I was also hoping Canon would keep the EF mount but after the fact they introduced RF Mount I looked at the history of Canon and found that Canon is one of the companies that have changed SLR Lens mount very aggressively.
R Mount 1959 till 1964
FL Mount 1964 till 1971
FD Mount 1971 till 1987
EF Mount 1987 and counting
EF-S Mount 2003 and Counting
EF-M Mount 2012 and counting
RF Mount 2018 and counting
After looking at that data above I am not too surprised with Canon's decision to introduce a new mount and it makes perfect business sense because they can sell all the same FL lens again to their customers at a higher price than their EF counter parts. Something that does not makes sense to me is at this point Canon has at least 3 active mounts (EF, EF-M and RF). Obviously I am assuming EF-S is dead already. I thought Canon would kill EF-M at some point but this news says that EF-M mount cameras are number one selling cameras across the globe. So it sounds like Canon will continue with all 3 mounts and at some point they will stop producing EF lenses and RF and EF-M mount will continue as is. To me it makes sense to have a RF and a RF-S mount like EF and EF-S where people can graduate to full frame cameras and continue to use some of their RF glass but Canon obviously thinks otherwise.
To be fair though, they didn't really change the mount that much.
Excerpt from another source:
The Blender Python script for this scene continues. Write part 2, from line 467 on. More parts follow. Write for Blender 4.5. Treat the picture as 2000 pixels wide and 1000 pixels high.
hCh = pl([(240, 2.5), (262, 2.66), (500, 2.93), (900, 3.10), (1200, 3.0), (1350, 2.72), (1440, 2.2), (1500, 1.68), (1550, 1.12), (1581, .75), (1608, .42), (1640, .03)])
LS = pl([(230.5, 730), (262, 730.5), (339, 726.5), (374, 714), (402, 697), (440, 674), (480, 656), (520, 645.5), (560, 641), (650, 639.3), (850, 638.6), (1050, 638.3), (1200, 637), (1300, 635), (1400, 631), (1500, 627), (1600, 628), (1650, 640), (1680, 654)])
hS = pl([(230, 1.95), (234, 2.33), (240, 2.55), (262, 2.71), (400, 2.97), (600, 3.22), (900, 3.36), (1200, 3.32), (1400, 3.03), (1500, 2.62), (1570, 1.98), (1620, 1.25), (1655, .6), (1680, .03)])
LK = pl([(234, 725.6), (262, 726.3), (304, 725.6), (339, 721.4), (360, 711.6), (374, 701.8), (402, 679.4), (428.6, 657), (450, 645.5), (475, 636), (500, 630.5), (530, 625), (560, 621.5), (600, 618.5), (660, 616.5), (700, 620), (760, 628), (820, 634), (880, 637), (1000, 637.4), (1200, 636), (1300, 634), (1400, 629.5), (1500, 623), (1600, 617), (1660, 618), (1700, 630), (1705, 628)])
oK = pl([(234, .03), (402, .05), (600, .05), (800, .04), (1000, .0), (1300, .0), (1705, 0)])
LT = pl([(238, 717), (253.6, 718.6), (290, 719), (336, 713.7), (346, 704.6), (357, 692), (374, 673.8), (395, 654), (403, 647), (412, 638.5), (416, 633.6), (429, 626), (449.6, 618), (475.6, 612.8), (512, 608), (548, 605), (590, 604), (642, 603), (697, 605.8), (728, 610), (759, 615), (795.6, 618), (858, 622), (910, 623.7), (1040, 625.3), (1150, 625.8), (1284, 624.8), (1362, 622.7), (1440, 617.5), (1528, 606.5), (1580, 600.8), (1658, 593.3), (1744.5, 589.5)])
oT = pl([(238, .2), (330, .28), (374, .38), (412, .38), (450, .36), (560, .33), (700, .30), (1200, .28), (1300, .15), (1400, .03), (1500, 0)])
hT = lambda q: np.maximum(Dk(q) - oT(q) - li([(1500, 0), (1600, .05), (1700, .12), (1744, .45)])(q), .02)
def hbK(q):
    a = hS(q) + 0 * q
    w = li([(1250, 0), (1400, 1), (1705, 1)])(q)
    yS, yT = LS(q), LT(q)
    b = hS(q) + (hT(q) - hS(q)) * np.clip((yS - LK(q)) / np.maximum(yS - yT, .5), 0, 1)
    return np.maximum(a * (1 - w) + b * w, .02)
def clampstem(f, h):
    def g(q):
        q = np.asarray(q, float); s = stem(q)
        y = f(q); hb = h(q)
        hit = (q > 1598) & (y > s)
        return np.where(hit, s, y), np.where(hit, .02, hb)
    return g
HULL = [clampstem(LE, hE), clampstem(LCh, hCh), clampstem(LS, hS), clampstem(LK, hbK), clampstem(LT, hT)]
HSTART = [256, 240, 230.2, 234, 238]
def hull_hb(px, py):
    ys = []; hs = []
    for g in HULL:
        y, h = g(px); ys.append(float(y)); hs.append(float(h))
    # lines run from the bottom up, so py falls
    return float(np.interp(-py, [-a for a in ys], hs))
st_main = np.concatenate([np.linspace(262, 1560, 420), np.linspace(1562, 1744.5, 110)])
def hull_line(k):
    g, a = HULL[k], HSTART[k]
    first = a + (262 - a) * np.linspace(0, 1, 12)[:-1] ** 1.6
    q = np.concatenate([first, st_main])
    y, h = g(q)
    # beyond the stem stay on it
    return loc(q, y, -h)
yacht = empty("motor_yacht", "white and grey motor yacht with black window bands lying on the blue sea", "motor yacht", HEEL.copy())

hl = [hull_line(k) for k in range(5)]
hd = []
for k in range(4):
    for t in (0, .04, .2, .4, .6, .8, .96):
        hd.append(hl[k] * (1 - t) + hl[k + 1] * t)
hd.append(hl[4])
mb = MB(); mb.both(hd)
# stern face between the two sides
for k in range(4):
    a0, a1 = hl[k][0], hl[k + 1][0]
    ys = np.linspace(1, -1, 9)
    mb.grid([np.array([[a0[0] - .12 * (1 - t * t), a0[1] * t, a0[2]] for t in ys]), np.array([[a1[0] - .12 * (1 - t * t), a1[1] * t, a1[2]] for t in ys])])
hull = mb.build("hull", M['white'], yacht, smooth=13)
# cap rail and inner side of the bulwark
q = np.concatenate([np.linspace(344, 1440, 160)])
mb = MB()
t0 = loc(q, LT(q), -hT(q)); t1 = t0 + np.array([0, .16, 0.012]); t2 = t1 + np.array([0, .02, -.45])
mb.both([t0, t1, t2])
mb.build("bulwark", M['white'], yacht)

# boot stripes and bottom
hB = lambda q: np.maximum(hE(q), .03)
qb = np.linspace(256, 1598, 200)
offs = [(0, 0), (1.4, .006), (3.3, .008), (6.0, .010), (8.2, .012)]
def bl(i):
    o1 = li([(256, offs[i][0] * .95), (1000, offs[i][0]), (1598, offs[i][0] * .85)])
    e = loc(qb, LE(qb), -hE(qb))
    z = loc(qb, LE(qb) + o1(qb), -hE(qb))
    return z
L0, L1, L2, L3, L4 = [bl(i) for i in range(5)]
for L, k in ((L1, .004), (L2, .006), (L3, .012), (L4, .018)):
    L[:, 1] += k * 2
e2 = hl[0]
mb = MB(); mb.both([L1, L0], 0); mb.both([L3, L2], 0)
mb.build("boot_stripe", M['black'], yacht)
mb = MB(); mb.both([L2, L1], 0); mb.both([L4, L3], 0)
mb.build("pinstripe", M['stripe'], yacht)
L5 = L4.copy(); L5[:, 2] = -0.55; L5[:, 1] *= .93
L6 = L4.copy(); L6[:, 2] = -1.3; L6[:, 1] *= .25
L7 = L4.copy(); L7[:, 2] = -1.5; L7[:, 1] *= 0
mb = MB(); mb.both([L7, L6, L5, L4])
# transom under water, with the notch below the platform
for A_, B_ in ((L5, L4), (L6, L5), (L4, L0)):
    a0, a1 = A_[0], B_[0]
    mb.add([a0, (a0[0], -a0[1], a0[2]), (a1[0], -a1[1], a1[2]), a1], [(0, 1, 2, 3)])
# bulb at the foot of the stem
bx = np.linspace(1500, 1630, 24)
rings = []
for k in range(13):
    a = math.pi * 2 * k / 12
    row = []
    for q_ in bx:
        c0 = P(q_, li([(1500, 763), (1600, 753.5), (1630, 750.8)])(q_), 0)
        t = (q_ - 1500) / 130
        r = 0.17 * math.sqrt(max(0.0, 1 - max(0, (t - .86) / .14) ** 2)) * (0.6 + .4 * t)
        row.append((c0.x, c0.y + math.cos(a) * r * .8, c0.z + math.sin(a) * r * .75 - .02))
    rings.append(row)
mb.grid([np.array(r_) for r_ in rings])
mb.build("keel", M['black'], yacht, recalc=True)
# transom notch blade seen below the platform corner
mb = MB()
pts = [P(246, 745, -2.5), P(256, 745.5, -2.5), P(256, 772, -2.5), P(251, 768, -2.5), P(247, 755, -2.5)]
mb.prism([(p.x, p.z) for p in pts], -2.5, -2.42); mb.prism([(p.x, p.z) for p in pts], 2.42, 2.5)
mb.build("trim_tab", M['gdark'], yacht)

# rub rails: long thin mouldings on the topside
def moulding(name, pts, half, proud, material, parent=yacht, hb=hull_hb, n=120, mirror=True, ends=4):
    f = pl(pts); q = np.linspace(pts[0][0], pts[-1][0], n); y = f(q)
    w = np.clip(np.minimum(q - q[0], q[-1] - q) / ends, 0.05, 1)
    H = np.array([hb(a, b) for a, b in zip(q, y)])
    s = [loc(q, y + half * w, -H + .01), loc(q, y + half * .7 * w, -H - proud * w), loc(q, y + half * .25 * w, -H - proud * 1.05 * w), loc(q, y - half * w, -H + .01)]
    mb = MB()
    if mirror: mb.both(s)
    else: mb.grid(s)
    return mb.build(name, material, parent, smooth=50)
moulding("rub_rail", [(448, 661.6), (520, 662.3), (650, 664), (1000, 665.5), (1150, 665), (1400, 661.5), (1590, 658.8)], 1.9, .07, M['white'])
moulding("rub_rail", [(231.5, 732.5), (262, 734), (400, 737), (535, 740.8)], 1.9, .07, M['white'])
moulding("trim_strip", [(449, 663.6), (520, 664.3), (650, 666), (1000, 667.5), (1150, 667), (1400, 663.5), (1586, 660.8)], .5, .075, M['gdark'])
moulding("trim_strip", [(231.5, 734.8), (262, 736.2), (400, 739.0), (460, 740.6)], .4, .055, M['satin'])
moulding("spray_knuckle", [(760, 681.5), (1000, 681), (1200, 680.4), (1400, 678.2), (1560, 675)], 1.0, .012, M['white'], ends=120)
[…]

The R, FL and FD all used the same basic breech-lock mount/bayonet but varied in aperture control functions which also meant they didn't retain full functionality if a newer lens was used on an older body and vice versa.
EF-S is still the same old EF mount just with the rearmost lensgroups protruding into the body (so they couldn't be used on all EF-mount cameras and customers needed to know this, hence these lenses were designated EF-S).
EF-M mount was completely new as was RF.
Also, add in the M39 mount they used before R/FL/FD.
So since their beginning, Canon have introduced a new mount 5 times. Two of those were recent.
Similarly, Minolta went from M39 to SR/MC/MD (same mount, added functionality similarly to Canon R/FL/FD) to A. Then their camera business was bought by Sony and E-mount came around.
Nikon? S-mount to F-mount to Z-mount with the Nikon 1 mount as a sidekick for a while. F-mount evolved to have various F-mount generations similarly to SR/MC/MD and R/FL/FD except it had more success in doing so and also evolved into something similar to EF (with the lenses with electronically controlled aperture and built in motors being useless on vintage F-mount bodies)
In short? Canon don't stand out all that much in regards to introducing new mounts.